Thursday 21 July 2011

A run on the bank?

Just read "Greece Deputy PM Warns Of Tanks In The Streets, Mass Suicides, If Second Bailout Voted Down By Greek Parliament" on Zero Hedge [yes, I am indeed about a month behind — those people post far too often], which quotes one Theodoros Pangalos as saying that "Returning to the drachma would mean that on the following day banks would be surrounded by terrified people trying to withdraw their money, the army would have to protect them with tanks because there would not be enough police".

I can't see that there's any excuse in a "modern", fiat currency system, for a run on the banks. Perhaps Mr Pangalos doesn't get it, but here's Gerard's Patented Method For Dumping The Euro And Going Back To The Drachma Without Having A Run On The Banks™ — no honestly, thank me later.

First of all, coin and print drachma equivalents for the amount of euro-denominated cash currently in circulation. Just for fun, assume that you are going to announce a drachma that's worth ten euros. (Trust me, that's going to increase the amount of fun almost exponentially once you've got an exchange rate.) "But," you will say, "that's only a minute fraction of the amount of money in bank accounts! How will we avoid people queueing up at the banks for cash that isn't there?"

Simples! As well as the 1, 5, 10, 20, 50, 100 and 1,000 drachma notes that you were expecting, you will also get your central bank to print 10,000, 100,000, 1,000,000, 10,000,000 and 100,000,000 drachma notes. Remember you are going to be swapping euros for new drachmas at 10 to 1, so a 100,000,000 new drachma note will be "worth" ONE BILLION EUROS! And you really can't have too many of them, so print a few more to be on the safe side.
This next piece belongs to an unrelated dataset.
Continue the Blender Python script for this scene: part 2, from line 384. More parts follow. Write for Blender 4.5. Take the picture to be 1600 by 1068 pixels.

Now, when multi-billionaire shipping-line owners queue up outside the banks for their cash, they can leave with just a few notes tucked discreetly into their slimline wallets! No need to spoil the hang of their suits with over-stuffed wallets or money belts! No need for a firm of private security guards to accompany dozens of boxes as they shuttle between the Bank of Greece and the nearest Citibank!

And the best bit will be the psychological effect on the masses. Once people see the rich entering the banks and leaving, only moments later, their valuable 1,000,000 new drachma bills tucked safely away, they will realise that there's absolutely no point taking need to take any money out themselves. Such is the power of the fiat money system when handled wisely.

What's that you say, Mr Pangalos? Inflation? Not a bit of it! You laid the groundwork for inflation when you allowed your banks to create credit out of thin air. That's the nature of a fractional reserve banking system. After that it's a balancing act. People mustn't take their cash out of the banks and hide it under their beds, or the economy will implode with massive deflation. Likewise, the velocity of circulation and the amount of credit mustn't rise too fast otherwise you'll get inflation. The beauty of my plan is that you won't have a deflationary scenario because there will always be enough cash circulating, while should only get a modest boost to inflation because most of the people taking money out of the banks will be stashing it away abroad.

What's that? What will it do to the exchange rate? Well isn't that the whole point of leaving the euro in the first place?